As part of this latest home page rollout, we also released our newly designed ‘inspiration’ pages (around thematic topics like adventure travel and food and drink). Utilizing email to introduce our community of travelers to these improved parts of our site was a key component of our communications strategy – as it is with any of our big digital releases now.
Subject line: ‘Explore every day with our new homepage’
Aims
The core aim here was to underline to our email subscribers our new mission: to help people ‘explore every day’. There are only so many times when people can travel on a holiday throughout the year and we want Lonely Planet to be a brand that not just enables people to take a trip, but inspires them to start planning that adventure even before booking.
This is reflected in the evolution of our publishing list with an increased amount of pictorial books – covering everything from beer to bikes – and in this launch email we aimed to emphasis that ongoing shift towards inspiration through the inclusion of our new brand video in the lower third of the design.
Making more prominent the large scale, rich, visual imagery across the home page (and the whole site in general) has been an initiative of ours since the launch of our new destination pages last year.
This was reflected in the redesign of our home page, as seen with the larger carousel at the top showcasing our article content, and we wanted this relayed in our launch email, hence the use of the lifestyle-y image in the header. A key aspect of our approach now is to feature real-life travellers in our marketing communications and not just our products alone.
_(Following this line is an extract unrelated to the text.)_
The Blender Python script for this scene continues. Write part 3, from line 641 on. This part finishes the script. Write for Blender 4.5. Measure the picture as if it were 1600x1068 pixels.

With the array of mediums that Lonely Planet now communicates to our audience on, from mobile apps to magazines, we wanted to reiterate with this email that lonelyplanet.com was the true ‘front-door’ to the brand – and the best route by which to enter this multi-channel ecosystem.
This is a message we are continually driving across our marketing in 2017, and will continue to do so throughout 2018. Although the email drove significant clicks to the new homepage, its purpose was as much for education as it was commercially driven. So we carefully considered the subject line for this email (ensuring it was simple and clear) – landing on ‘Explore every day with our new homepage’.
The results
The key metric in this context was the open rate – the positive result for just our US send (the largest list within our overall database) was over 100K opens, with unsubscribes staying under the desired 0.5% benchmark we had set.
There wasn’t a follow-on campaign for the homepage specifically – which was also supported by display activity to reach those not within our community already – but the success of this style of email communication internally paved the way for how we decided to model further product announcements this year, such as when we launched our video hub in the spring.
The video hub launch email
In the past, we’ve been very focused just on Lonely Planet’s travel content (and our print products) in our emails, rather than the brand or specific digital properties of the organization, and so this was somewhat of a new direction in tone for this channel.
For subsequent releases, such as our Trips app last month, we’ve since gone a step further in this ‘brand education’ vein by weaving in several Call-to-Actions towards the end of the launch email to provide a more behind-the-scenes view of what we do via our Medium account.
The trips app launch email
This has had the knock-on effect of helping to kick-start traffic for those Medium posts, giving them an initial spike and helping us to get further eyeballs on the content in that network which has a distinct, but influential early-adopter audience.
Evolving our brand perception obviously can’t happen solely via one channel, but having millions of dedicated travelers there in one place is a good place to start. As we’ve continued to do this, we’ve ensured to also use this channel to ensure that two-way communication is working the other way too.
Getting valuable feedback on key content areas means we can weave that back into the editorial we produce, which in turn helps us ensure that these changes we’re making to our digital properties (like the new homepage) are going to continue to genuinely help inspire and enable the traveler in the way that we hope.